Given request -> Please restate, exactly as written, the lines running from the beginning of the material through the line that has "tag(o, lab, 'rail', 'aluminium" in it.

Dataset section ->

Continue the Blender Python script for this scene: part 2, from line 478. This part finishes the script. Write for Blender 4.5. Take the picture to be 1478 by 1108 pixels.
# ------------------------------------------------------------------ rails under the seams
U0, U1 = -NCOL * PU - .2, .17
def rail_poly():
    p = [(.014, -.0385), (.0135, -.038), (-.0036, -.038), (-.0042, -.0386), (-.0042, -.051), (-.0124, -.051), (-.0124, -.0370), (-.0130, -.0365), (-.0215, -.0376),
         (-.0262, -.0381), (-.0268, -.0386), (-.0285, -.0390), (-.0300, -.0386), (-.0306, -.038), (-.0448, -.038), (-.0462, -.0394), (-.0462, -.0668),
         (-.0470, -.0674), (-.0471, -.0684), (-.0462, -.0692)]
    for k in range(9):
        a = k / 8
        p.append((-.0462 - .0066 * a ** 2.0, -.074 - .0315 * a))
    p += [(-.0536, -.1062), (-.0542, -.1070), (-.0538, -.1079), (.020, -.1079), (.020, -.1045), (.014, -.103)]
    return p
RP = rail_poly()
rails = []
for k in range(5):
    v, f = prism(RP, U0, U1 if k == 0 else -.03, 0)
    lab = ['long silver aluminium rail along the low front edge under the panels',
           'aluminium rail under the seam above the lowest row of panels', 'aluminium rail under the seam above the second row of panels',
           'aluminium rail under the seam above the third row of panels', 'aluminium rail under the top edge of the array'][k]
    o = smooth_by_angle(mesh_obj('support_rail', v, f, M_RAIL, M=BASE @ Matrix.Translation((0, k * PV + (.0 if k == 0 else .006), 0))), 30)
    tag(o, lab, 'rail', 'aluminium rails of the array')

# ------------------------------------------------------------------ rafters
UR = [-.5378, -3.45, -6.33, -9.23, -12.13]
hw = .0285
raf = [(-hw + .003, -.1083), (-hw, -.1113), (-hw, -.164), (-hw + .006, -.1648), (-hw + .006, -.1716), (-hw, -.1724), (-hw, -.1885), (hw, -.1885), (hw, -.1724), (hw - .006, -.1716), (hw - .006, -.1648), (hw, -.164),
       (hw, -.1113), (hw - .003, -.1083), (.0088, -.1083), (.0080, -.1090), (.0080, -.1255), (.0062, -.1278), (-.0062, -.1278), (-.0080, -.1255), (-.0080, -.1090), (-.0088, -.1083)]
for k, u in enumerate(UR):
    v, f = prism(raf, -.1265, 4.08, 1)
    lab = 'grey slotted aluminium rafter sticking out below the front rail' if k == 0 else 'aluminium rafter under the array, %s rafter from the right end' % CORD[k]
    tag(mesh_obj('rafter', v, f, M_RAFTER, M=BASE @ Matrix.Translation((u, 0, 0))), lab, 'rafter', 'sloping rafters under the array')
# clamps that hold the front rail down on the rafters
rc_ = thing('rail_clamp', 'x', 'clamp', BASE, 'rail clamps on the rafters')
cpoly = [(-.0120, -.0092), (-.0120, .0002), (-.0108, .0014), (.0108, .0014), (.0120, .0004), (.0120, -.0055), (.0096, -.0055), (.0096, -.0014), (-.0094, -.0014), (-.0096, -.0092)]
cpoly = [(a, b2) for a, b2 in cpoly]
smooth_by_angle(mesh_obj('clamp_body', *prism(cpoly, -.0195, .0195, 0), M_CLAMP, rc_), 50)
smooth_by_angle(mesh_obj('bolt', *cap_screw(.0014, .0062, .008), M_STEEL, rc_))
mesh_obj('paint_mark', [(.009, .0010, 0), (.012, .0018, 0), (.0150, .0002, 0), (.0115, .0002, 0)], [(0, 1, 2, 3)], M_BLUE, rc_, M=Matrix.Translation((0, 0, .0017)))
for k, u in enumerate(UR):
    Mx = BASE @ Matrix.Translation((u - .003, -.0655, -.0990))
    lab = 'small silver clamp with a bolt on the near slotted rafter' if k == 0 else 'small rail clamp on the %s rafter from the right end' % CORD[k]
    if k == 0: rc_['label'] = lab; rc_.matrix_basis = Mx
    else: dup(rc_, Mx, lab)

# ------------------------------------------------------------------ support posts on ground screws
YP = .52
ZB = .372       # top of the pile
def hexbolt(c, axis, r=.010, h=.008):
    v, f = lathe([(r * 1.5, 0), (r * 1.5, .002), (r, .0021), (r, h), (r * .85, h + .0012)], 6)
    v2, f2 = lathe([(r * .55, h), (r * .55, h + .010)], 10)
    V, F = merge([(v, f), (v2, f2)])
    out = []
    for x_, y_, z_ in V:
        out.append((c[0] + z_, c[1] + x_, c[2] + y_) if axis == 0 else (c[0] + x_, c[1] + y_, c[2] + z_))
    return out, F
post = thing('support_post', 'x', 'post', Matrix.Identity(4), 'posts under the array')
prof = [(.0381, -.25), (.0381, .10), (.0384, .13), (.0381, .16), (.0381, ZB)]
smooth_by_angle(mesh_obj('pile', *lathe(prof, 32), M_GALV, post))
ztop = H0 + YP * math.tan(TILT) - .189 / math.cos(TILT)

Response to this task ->
Continue the Blender Python script for this scene: part 2, from line 478. This part finishes the script. Write for Blender 4.5. Take the picture to be 1478 by 1108 pixels.
# ------------------------------------------------------------------ rails under the seams
U0, U1 = -NCOL * PU - .2, .17
def rail_poly():
    p = [(.014, -.0385), (.0135, -.038), (-.0036, -.038), (-.0042, -.0386), (-.0042, -.051), (-.0124, -.051), (-.0124, -.0370), (-.0130, -.0365), (-.0215, -.0376),
         (-.0262, -.0381), (-.0268, -.0386), (-.0285, -.0390), (-.0300, -.0386), (-.0306, -.038), (-.0448, -.038), (-.0462, -.0394), (-.0462, -.0668),
         (-.0470, -.0674), (-.0471, -.0684), (-.0462, -.0692)]
    for k in range(9):
        a = k / 8
        p.append((-.0462 - .0066 * a ** 2.0, -.074 - .0315 * a))
    p += [(-.0536, -.1062), (-.0542, -.1070), (-.0538, -.1079), (.020, -.1079), (.020, -.1045), (.014, -.103)]
    return p
RP = rail_poly()
rails = []
for k in range(5):
    v, f = prism(RP, U0, U1 if k == 0 else -.03, 0)
    lab = ['long silver aluminium rail along the low front edge under the panels',
           'aluminium rail under the seam above the lowest row of panels', 'aluminium rail under the seam above the second row of panels',
           'aluminium rail under the seam above the third row of panels', 'aluminium rail under the top edge of the array'][k]
    o = smooth_by_angle(mesh_obj('support_rail', v, f, M_RAIL, M=BASE @ Matrix.Translation((0, k * PV + (.0 if k == 0 else .006), 0))), 30)
    tag(o, lab, 'rail', 'aluminium rails of the array')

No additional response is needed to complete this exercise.